When we lived in Hawaii, we lived in a 900 square foot house. Two people in one bedroom, two people in the other, and the third for the things the living room couldn’t fit: the TV, the computer, most of the books, the shoes, the barely full size fold out couch for people who came to stay. (Two people to that room too.)
One day found me carefully sorting through our kitchen utensils wondering which ones to throw out. The drawer was crowded, and we didn’t have any more. I was constantly re-evaluating what toys the boys needed and I cleaned out my clothes about three times a year. I was very clear to family about how much room we had and how much they shouldn’t buy us.
But because of that, it took me forty-five minutes to make the whole house presentable, two hours to really clean the whole thing, and that included the bathtub and dishes. I could hear my boys from any corner of the house and they always knew where I was.
And I loved it.
I loved the closeness, especially with two small boys. (Except for when it was terrible.) I loved that everything we owned in the world fit in that 900 square feet. I loved knowing that if we had to leave the next week (always a possibility in the Marines) it would take a day at most to pack up. We had everything we needed to survive, and nothing that we didn’t.
And then we moved, accidentally, to a 2400 square foot house. I mean, we moved on purpose, but when we came to Lakeland to look at houses we narrowed the sixteen we saw down to four, and then two of those were gone by the end of the day, other one rejected our offer, and so we were left with the 2400 square foot house on two acres of land. It really was an accident. It wasn’t what we were looking for at all.

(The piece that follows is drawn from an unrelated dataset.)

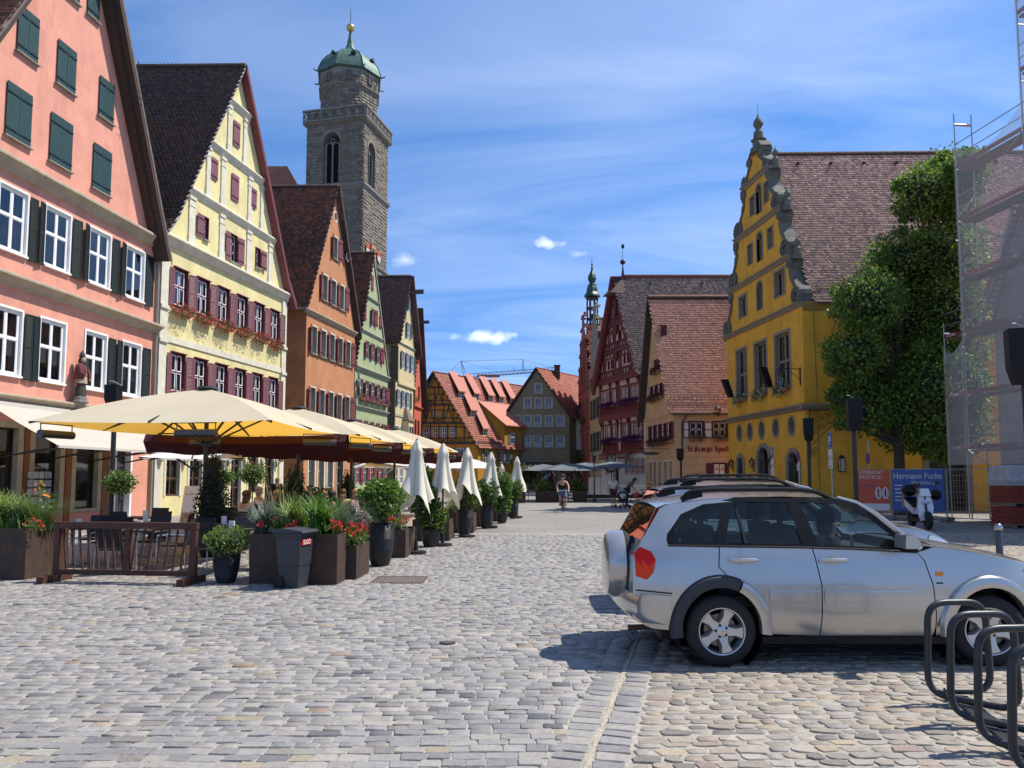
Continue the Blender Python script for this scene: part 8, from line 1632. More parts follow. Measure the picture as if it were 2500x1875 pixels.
def person(label, loc, rz, pose, shirt, legs, hair, sleeve=1, long_hair=False, shorts=False, bald=False, s=1.0, shoes=(.03, .03, .03), group=None):
 t=thing('person', label, 'person', loc, rz, group);t.scale=(s, s, s)
 P=dict(pel=(0, 0, .95), spi=(0, .01, 1.13), che=(0, 0, 1.34), nek=(0, 0, 1.48), hed=(0, -.03, 1.60), top=(0, -.02, 1.69), lsh=(-.19, 0, 1.41), rsh=(.19, 0, 1.41), lel=(-.25, .02, 1.14), rel=(.25, .02, 1.14), lwr=(-.26, -.10, .90), rwr=(.26, -.10, .90), lhi=(-.1, 0, .92), rhi=(.1, 0, .92), lkn=(-.11, -.02, .50), rkn=(.11, -.02, .50), lan=(-.11, .02, .09), ran=(.11, .02, .09));P.update(POSE[pose])
 for q in 'lr':a=Vector(P[q+'an']);P[q+'to']=(a.x*1.1, a.y-.16, a.z-.05);d=(Vector(P[q+'wr'])-Vector(P[q+'el'])).normalized();P[q+'ha']=tuple(Vector(P[q+'wr'])+d*.08)
 rad=dict(pel=(.145, .115), spi=(.125, .10), che=(.15, .11), nek=.052, hed=(.082, .098), top=.062, lsh=.062, rsh=.062, lel=.043, rel=.043, lwr=.028, rwr=.028, lha=(.036, .02), rha=(.036, .02), lhi=.085, rhi=.085, lkn=.056, rkn=.056, lan=.04, ran=.04, lto=.034, rto=.034)
 E=[('pel', 'spi'), ('spi', 'che'), ('che', 'nek'), ('nek', 'hed'), ('hed', 'top')]+[(a, b)for q in 'lr' for a, b in(('che', q+'sh'), (q+'sh', q+'el'), (q+'el', q+'wr'), (q+'wr', q+'ha'), ('pel', q+'hi'), (q+'hi', q+'kn'), (q+'kn', q+'an'), (q+'an', q+'to'))]
 J={k:(P[k], rad[k])for k in P};skinned('body', J, E, SKN, t)
 g=lambda k, f:(P[k], tuple(x*f for x in rad[k])if isinstance(rad[k], tuple)else rad[k]*f)
 lerp=lambda a, b, f:tuple(Vector(P[a]).lerp(Vector(P[b]), f))
 S={'pel':g('pel', 1.3), 'spi':g('spi', 1.42), 'che':g('che', 1.32)};SE=[('pel', 'spi'), ('spi', 'che')]
 for q in 'lr':
  S[q+'sh']=(P[q+'sh'], .095 if sleeve else .06);SE.append(('che', q+'sh'))
  if sleeve:S[q+'m']=(lerp(q+'sh', q+'el', .75 if sleeve==1 else 1), .078);SE.append((q+'sh', q+'m'))
  if sleeve==2:S[q+'w']=(lerp(q+'el', q+'wr', .9), .045);SE.append((q+'m', q+'w'))
 skinned('shirt', S, SE, cloth(shirt), t)
 S={'pel':g('pel', 1.36)};SE=[]
 for q in 'lr':
  S[q+'hi']=(P[q+'hi'], .125);S[q+'kn']=(P[q+'kn'], .10 if shorts else .088);SE+=[('pel', q+'hi'), (q+'hi', q+'kn')]
  if not shorts:S[q+'an']=(P[q+'an'], .055);SE.append((q+'kn', q+'an'))
 skinned('shorts' if shorts else 'trousers', S, SE, cloth(legs), t)
 h, tp=Vector(P['hed']), Vector(P['top']);b=MB();b.blob(h+Vector((0, -.10, -.005)), (.014, .022, .02), 6, 5);b.blob(h+Vector((-.085, .0, 0)), (.015, .02, .03), 6, 5);b.blob(h+Vector((.085, .0, 0)), (.015, .02, .03), 6, 5);b.build('nose_and_ears', SKN, t, True)
 b=MB();[b.blob(h+Vector((sx, -.088, .025)), (.013, .008, .008), 6, 5)for sx in(-.032, .032)];b.blob(h+Vector((0, -.088, -.045)), (.025, .006, .006), 6, 5);b.build('eyes_and_mouth', EYEM, t, True)
 if not bald:b=MB();b.blob(tp+Vector((0, .03, .0)), (.108, .125, .10), 12, 8);b.blob(h+Vector((0, .06, -.02 if not long_hair else-.09)), (.108, .085, .13 if not long_hair else .22), 12, 8);b.build('hair', hair, t, True)
 for q in 'lr':
  a=Vector(P[q+'an']);b=MB();b.ext([a+Vector((-.045, .07, -.085)), a+Vector((.045, .07, -.085)), a+Vector((.05, -.14, -.085)), a+Vector((.0, -.19, -.085)), a+Vector((-.05, -.14, -.085))], (0, 0, .065));b.build('shoe', cloth(shoes), t, 40)
  w, hd=Vector(P[q+'wr']), Vector(P[q+'ha']);d=(hd-w).normalized();sd=d.cross(Vector((0, 1, 0)));sd=sd.normalized()if sd.length>.1 else Vector((1, 0, 0));dn_=d.cross(sd)*-1;b=MB()
  for k in range(4):p=hd+sd*(k-1.5)*.019;L_=(.062, .074, .07, .055)[k];b.tube([p-d*.02, p+d*L_*.55, p+d*L_+dn_*.03], [.0095, .009, .007], 6)
  b.tube([w+d*.03+sd*.03, hd-d*.01+sd*.055, hd+d*.03+sd*.05], [.011, .010, .008], 6);b.build('fingers', SKN, t, True)
 return t
def bicycle(name, label, loc, rz, fr, group=None):
 t=thing(name, label, 'bicycle', loc, rz, group);r=.34
 for y in(-.53, .53):
  b=MB();b.tube([(0, y+r*math.cos(2*math.pi*k/24), .35+r*math.sin(2*math.pi*k/24))for k in range(24)], .02, 6, closed=True);w=b.build('wheel', RUB, t, True);b=MB()
  for k in range(9):a=math.pi*k/9;b.bar((.01, y+r*math.cos(a), .35+r*math.sin(a)), (-.01, y-r*math.cos(a), .35-r*math.sin(a)), .004, .004)
  b.build('spokes', STEEL, w);b=MB();b.tube([(0, y+.385*math.cos(R(a)), .35+.385*math.sin(R(a)))for a in range(20, 165, 18)], .018, 5);b.build('mudguard', BLACKPL, t)
 b=MB()
 for p, q in(((0, .53, .35), (0, .1, .33)), ((0, .1, .33), (0, .18, .86)), ((0, .1, .33), (0, -.36, .82)), ((0, .16, .74), (0, -.34, .88)), ((0, .53, .35), (0, .17, .74)), ((0, -.32, .93), (0, -.53, .35))):b.tube([p, q], .018, 6)
 b.build('frame', fr, t);b=MB();b.tube([(0, -.32, .92), (0, -.33, 1.02)], .014, 6);b.tube(tube_curve([(-.29, -.26, 1.03), (-.18, -.36, 1.05), (0, -.34, 1.03), (.18, -.36, 1.05), (.29, -.26, 1.03)], 4), .014, 6);b.build('handlebar', STEEL, t);b=MB();b.ext([(-.09, .3, .9), (.09, .3, .9), (.03, .06, .9), (-.03, .06, .9)], (0, 0, .05));b.build('saddle', BLACKPL, t)
 b=MB();b.lathe([(.09, -.01), (.09, .01)], 14, (.05, .1, .33), ax='x');b.bar((.07, .1, .33), (.07, .04, .19), .02, .02);b.bar((-.07, .1, .33), (-.07, .16, .47), .02, .02);b.bar((.07, .04, .18), (.17, .04, .18), .07, .02);b.bar((-.07, .16, .48), (-.17, .16, .48), .07, .02);b.build('cranks', STEEL, t);return t
bicycle('bicycle', 'bicycle ridden towards the camera down the middle of the square', (2.5, 37, 0), 0, IRON);person('cyclist in black tank top and denim shorts riding towards the camera', (2.5, 37, 0), 0, 'cycle', (.015, .015, .018), (.07, .10, .17), HAIRD, 0, shorts=True)
person('man in white shirt and burgundy shorts walking beside the stroller', (5.72, 42.3, 0), R(8), 'walk', (.62, .58, .5), (.11, .03, .035), HAIRG, 1, shorts=True, bald=True)
person('woman in dark clothes bending behind the stroller', (6.75, 44, 0), R(80), 'bend', (.16, .07, .05), (.03, .03, .04), HAIRD, 1)
t=thing('stroller', 'dark baby stroller with grey hood and a seated child', 'stroller', (5.95, 40.2, 0), R(12));b=MB()
for p, q in(((-.24, -.3, .12), (-.24, .35, .95)), ((.24, -.3, .12), (.24, .35, .95)), ((-.24, .35, .12), (-.24, -.1, .6)), ((.24, .35, .12), (.24, -.1, .6)), ((-.24, .35, .95), (.24, .35, .95)), ((-.24, -.3, .12), (.24, -.3, .12))):b.tube([p, q], .016, 6)
b.build('frame', IRON, t);b=MB();b.ext([(-.2, -.2, .45), (.2, -.2, .45), (.2, .1, .42), (-.2, .1, .42)], (0, 0, .06));b.ext([(-.2, .08, .45), (.2, .08, .45), (.2, .26, .95), (-.2, .26, .95)], (0, .04, 0));b.box(-.2, .2, -.38, -.16, .2, .24);b.build('seat', BLACKPL, t)
b=MB();vs=[(.24*math.cos(math.pi*j/8), .26-.32*i/3, .82+(.3-.06*i)*math.sin(math.pi*j/8))for i in range(4)for j in range(9)];b.add(vs, [(i*9+j, i*9+j+1, i*9+j+10, i*9+j+9)for i in range(3)for j in range(8)]);b.build('hood', mat('stroller_grey', (.25, .23, .2), .9), t, True)
for x in(-.27, .27):
 for y in(-.3, .35):b=MB();b.lathe([(.03, -.02), (.11, -.02), (.115, 0), (.11, .02), (.03, .02)], 14, (x, y, .115), ax='x');b.build('wheel', RUB, t)
person('small child with white bib sitting in the stroller', (5.95, 40.25, .14), R(12), 'sit', (.6, .6, .62), (.03, .03, .05), HAIRL, 1, s=.60)
RC=mat('bike_red', (.30, .02, .02), .4);bicycle('bicycle', 'parked red bicycle with red pannier bag before the white fence', (8.0, 45, 0), R(75), RC, 'parked bicycles');bicycle('bicycle', 'parked black bicycle behind the red one before the peach house', (8.65, 45.8, 0), R(95), IRON, 'parked bicycles');tag(MB().blob((0, 0, 0), (.14, .2, .2), 10, 8).build('pannier_bag', mat('bag_red', (.55, .03, .05), .6), None, True, (7.5, 44.9, .62)), 'bright red pannier bag hanging on the parked bicycle', 'bag')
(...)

The whole movement now is minimalism, and I understand it because I loved it. Don’t buy what you can’t use, wear, or love, and life is meant to be spent with people, not things.
But after a few months of living in a place that would never be considered small, I can say this too: there is value in just having some space, in being able to see things differently from different rooms, in not having to spend a good part of each day wondering if a certain item is worth keeping in the long run for your whole life. There’s a little bit more room, for decisions, a little more space around the margins.
Looking something right in the face, mess, anger, feeling something right on your body, noise, touch……having the opportunity to turn around and walk away feels like a luxury. There is always that opportunity everywhere, of course. But the size of spaces vary. Sometimes we get in the car, sometimes we can go outside, but in places like my Hawaii house, with the small people I was given, often it only meant closing my eyes and breathing. There was nowhere else to go except inside myself.
Sometimes we say that giving space is giving up, that leaving means we don’t care, that taking a break means we stop loving, but it doesn’t, really. It just means a little more air around us, a little more given to us to breathe, a little more calm to take inside of us from outside, because let’s be honest, maybe the calm should come from inside of us, but it often doesn’t, does it?
There are some things that space does that are new to us, that we had forgotten: we can’t hear each other from every room of the house. Someone can sleep and have a meltdown at the same time. (Well, honestly, that depends on the size of the meltdown.) We all burn more energy because things like doing laundry mean going from one side of the house to the other, multiple times. The boys run the circle between the hallway, kitchen, dining room and living room with ecstatic yells each day.
It’s good to notice this again, and just in case I forget even though I hear my boys yell it every day, because even though we can’t find it some days, because of the house we live in or all the small people around them, we taught them early the value in the free air around them. “MOM! I need space!!!”, the boys yell about eight times a day, because they know they will not get in trouble for asking. Because sometimes, when it feels like the world is closing in, either because your brother is smacking you or because a tree fell on your carport, the exact thing that you need is just some air to breathe, some empty air on each side of you, to bring yourself back to what you know you need and who you know you are.
So maybe the fault is never in the giving space, and walking away is a necessity in this life we live together.
Maybe the only way we win, is after we have walked away, closed our eyes, closed the door, that we can flip our minds, smooth them out, fill our lungs, feel our feet and air, and then turn and walk back in again.
Maybe the victory is always in the coming back.